Powder Her Face / Thomas Adès

Inszenierung Theater Magdeburg
Musikalische Leitung: Hans Rotman
Regie: Magdalena Fuchsberger
Bühne: Dirk Steffen Göpfert
Kostüme: Kathrin Hegedüsch
Dramaturgie: Thomas Schmidt – Ehrenberg
Herzogin: Noa Danon
Zimmermädchen: Daire Halpin
Elektriker: Jonathan Winell
Hotelmanager: Paul Sketris
Magdeburgische Philharmonie

Kritiken

Oper über einen Skandal – Sex und andere Machtverhältnisse

Was sollte uns an einem Skandal interessieren, der Großbritannien 1963 erschüttert hat? Es ging dabei um eine Frau aus besseren Kreisen, eine Herzogin, die von einem Scheidungsrichter nicht nur des Ehebruchs, sondern „scheußlicher sexueller Praktiken“ für schuldig befunden wurde. Der Ehemann hatte Fotos vorgelegt. Sie zeigten seine Frau beim Oralverkehr mit einem Unbekannten.

Diese Brandmarkung der „Perversion“ einer Frau ist der eigentliche Skandal. Und das macht die Oper „Powder Her Face“ von Thomas Adès, die jetzt im Magdeburger Schauspielhaus aufgeführt wird, so zeitgemäß. Denn erst im Zuge der jüngsten Debatte um Geschlechtergerechtigkeit wendet man sich in der immer noch stark männlich geprägten Öffentlichkeit solchen Themen zu: Warum ist einer Frau bei Strafe der Ächtung verboten, was dem Manne erlaubt ist?

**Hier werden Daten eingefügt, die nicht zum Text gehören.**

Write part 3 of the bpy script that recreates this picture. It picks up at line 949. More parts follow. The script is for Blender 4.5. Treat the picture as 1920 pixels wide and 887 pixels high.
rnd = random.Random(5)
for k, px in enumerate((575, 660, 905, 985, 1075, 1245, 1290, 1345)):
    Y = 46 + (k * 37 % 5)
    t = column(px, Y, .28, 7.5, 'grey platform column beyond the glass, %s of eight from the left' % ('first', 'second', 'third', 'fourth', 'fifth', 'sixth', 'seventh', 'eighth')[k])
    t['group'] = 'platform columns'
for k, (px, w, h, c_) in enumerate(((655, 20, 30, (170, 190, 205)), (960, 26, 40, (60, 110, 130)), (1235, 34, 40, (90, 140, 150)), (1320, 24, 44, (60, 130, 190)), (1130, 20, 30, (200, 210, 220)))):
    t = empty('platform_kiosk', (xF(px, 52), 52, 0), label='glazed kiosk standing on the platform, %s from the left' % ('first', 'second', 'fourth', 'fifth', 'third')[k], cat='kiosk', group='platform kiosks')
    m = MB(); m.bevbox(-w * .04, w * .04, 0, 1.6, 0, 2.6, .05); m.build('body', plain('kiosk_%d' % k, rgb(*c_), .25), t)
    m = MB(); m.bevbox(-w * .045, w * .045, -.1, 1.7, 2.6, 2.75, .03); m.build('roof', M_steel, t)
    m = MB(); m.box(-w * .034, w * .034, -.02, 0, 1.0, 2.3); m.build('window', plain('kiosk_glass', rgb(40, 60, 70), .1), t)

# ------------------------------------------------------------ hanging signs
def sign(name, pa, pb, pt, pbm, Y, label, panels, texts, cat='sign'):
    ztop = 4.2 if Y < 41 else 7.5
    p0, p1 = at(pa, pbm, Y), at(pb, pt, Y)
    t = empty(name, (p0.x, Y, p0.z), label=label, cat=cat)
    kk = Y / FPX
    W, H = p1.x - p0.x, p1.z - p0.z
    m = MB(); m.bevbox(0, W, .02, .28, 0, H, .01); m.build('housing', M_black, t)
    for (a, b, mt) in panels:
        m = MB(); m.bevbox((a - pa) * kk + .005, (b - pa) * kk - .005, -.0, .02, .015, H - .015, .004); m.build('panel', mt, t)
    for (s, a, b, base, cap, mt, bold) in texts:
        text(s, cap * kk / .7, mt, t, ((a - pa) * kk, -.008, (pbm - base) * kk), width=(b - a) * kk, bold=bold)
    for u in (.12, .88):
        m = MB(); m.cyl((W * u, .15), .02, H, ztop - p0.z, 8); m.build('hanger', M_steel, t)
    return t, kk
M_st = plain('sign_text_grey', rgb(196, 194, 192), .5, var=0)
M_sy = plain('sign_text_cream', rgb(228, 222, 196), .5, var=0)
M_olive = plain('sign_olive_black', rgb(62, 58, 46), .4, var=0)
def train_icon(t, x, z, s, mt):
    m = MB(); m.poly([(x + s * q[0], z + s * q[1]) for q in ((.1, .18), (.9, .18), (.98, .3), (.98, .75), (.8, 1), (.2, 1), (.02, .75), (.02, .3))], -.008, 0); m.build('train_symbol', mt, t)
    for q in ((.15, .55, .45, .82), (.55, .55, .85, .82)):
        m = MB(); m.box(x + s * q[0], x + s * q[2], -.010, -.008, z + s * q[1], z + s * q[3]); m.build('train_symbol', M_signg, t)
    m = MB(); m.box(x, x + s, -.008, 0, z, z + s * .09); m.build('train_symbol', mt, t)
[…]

Zum Beispiel eigener Unzufriedenheit durch Abenteuer entsprechende Abhilfe zu schaffen – wie trügerisch dies auch sei. Bei ihm drückt man dann kennerisch ein Auge zu, während man sich über sie entrüstet. Weil es um Macht geht dabei. Und darum, wer sie ausübt.

Margaret Campbell und ihr Gatte, der Herzog, sind einander wohl nichts schuldig geblieben, aber die Schuld hatte schließlich allein sie zu tragen: „Ihre Haltung zum heiligen Stand der Ehe hat sich als das erwiesen, was vollkommen unmoralisch ist“, urteilte der Richter Lord Wheatley.

Ein spannender Stoff, den der Librettist Philip Hensher und der Komponist Tomas Adès kongenial verarbeitet und die Regisseurin Magdalena Fuchsberger sowie der Dirigent Hans Rotman konsequent umgesetzt haben.

Konsequenz ist im Wortsinne zu verstehen. Das, was aus der Erinnerung der gealterten Protagonistin erzählt und hervorragend gesungen wird (Noa Danon als Herzogin und das kleine Ensemble sind großartig), deutet nicht verschämt an, sondern spielt die Fallhöhe aus. Da muss der eine oder andere Besucher wohl mal Luft holen, ein Paar verschwand am Freitagabend demonstrativ noch vor der Pause. Aber peinlich ist hier nichts. Es sei denn, man fände eine Frau, die Lust wie Freiheit begehrt und dabei missbraucht wird, peinlich. Das fiele jedoch auf den Betrachter zurück.

Ein ungewöhnlicher Opernabend. Mit aufregender Musik. Und aufregend gut gespielt.